Tuesday, February 19, 2008

Buy? Sell? Hold? Choke? Puke?

Let’s talk over some ideas about actual things to stick in your portfolio. If you’ve read the blog from the beginning, you understand my few fundamental premises.
No one, nowhere, no how, can predict security prices, the “best” mutual funds or the “hottest” money managers. They can tell you which ones DID the best, not which ones WILL DO the best. That's like paying an historian to tell you the North won the Civil War.
Therefore, paying someone to select stocks for you is a complete waste of money. It doesn’t matter if it’s a local broker, a mutual fund manager, private money manager or, god forbid, a hedge fund.
You can go to the prior posts, the early ones, and retrieve my thoughts on asset allocation and diversification. Now it’s time to talk about what to buy, specifically. Again, if you’ve read the prior posts, you know I recommend ETFs almost exclusively. If you have a 401k which doesn’t offer ETFs as an alternative, then choose the index funds available, not the managed funds. You will be tempted to pick the fund with the best “track record,” otherwise known as historical performance. Do NOT do it. You are not investing in the past, you are investing today. Past performance tells you exactly zero about future performance, so ignore it.

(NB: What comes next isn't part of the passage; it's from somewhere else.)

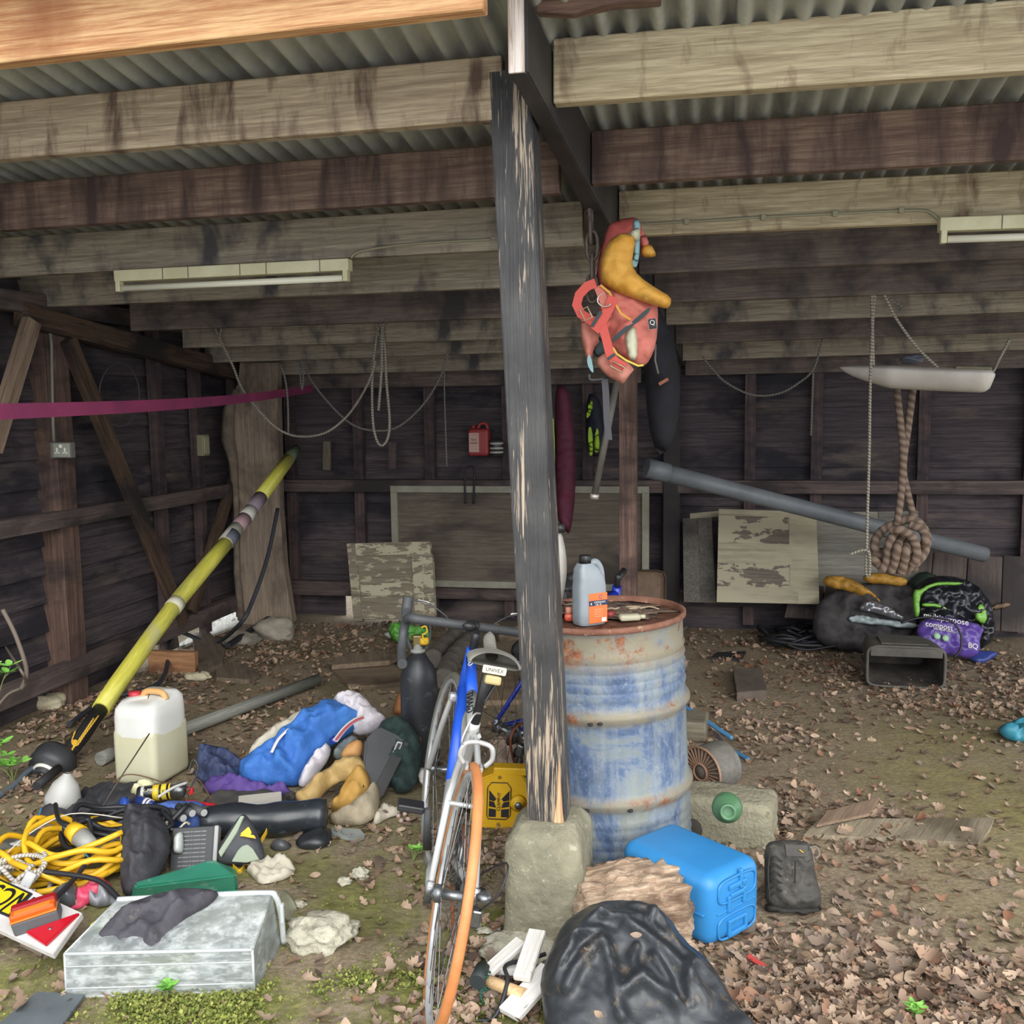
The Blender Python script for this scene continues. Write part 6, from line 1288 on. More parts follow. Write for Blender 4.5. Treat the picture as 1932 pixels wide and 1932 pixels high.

Here is the list of ETFs I like.
IJJ- S&P mid-cap value or JKI -Morningstar mid value index
IJS- S&P small cap value or JKL -Morningstar small value index
IYR-Dow Jones REIT index or ICF -Cohen Steers REIT index
RSP- S&P 500 equal weight index
I prefer value indexes to growth. You buy large, medium, small cap because there is some performance difference over time based on the size of the company. In theory, smaller stocks have more risk, thus higher return over the long term. In fact, middle sized stocks have performed better over time, so go figure. The main reason i suggest the above mix is that there is almost no duplication. You don't own the same stocks in the mid-cap fund as the large cap RSP or the small cap IJJ. Investors chronically hold three or four mutual funds with 30-40% or more of the same stocks in them. Another consequence of buying track records, or labels. One fund says growth-income, another growth, another American Value something or other, and the investor thinks he has diversified. You can't tell what's inside the fund by what it's called. One manager's growth is another's value, there is little consistency.
For international investing, I am seeking risk, not comfort, so I use the EEM or VWO which are two versions of the same index, the MSCI Emerging Markets Index. VWO has smaller administrative charges, thus over time should perform better since they both have the same stock mix.
I do NOT buy sectors or countries. No one is any better at picking sectors or countries than they are at picking mutual funds or individual stocks. It cannot be done with any accuracy and merely results in moving things around uselessly, usually at the exact wrong time.
If you want to simplify bond buying, use the following
SHY-Lehman 1-3 year treasury
IEI-Lehman 3-7 year treasury
IEF-Lehman 7-10 year treasury
NEVER buy bonds for yield, never buy corporates, munis are overrated for return, the yield almost always equals out to the amount you’d get on taxables after you paid the tax. Suit yourself on this however, it makes some people feel better to pay no tax on the income.
You want higher returns, buy more stocks. Drill into your brain, you buy bonds to get predictable income. Don’t stupidly increase the risk on the safe side of your portfolio to chase a point or so more yield. If you prefer individual bonds, buy government agencies no more than 10 years out. Buy a ladder, some due in 6 years, some in 7 on out to 10. When the 6 year becomes a 5 year, sometimes it pays to sell it and buy the next 10 year maturity (your former 10 year will be a nine year at this point.) Each year you sell the one with 5 years left, buy one with 10 year maturity. It doesn’t have to be scientific. If you let them ride for two or three years, then replace, it’s okay. In general, you want the yields in the 6-10 year range because they offer about as much income as you would get from a long term bond, without the price fluctuation of a long term maturity.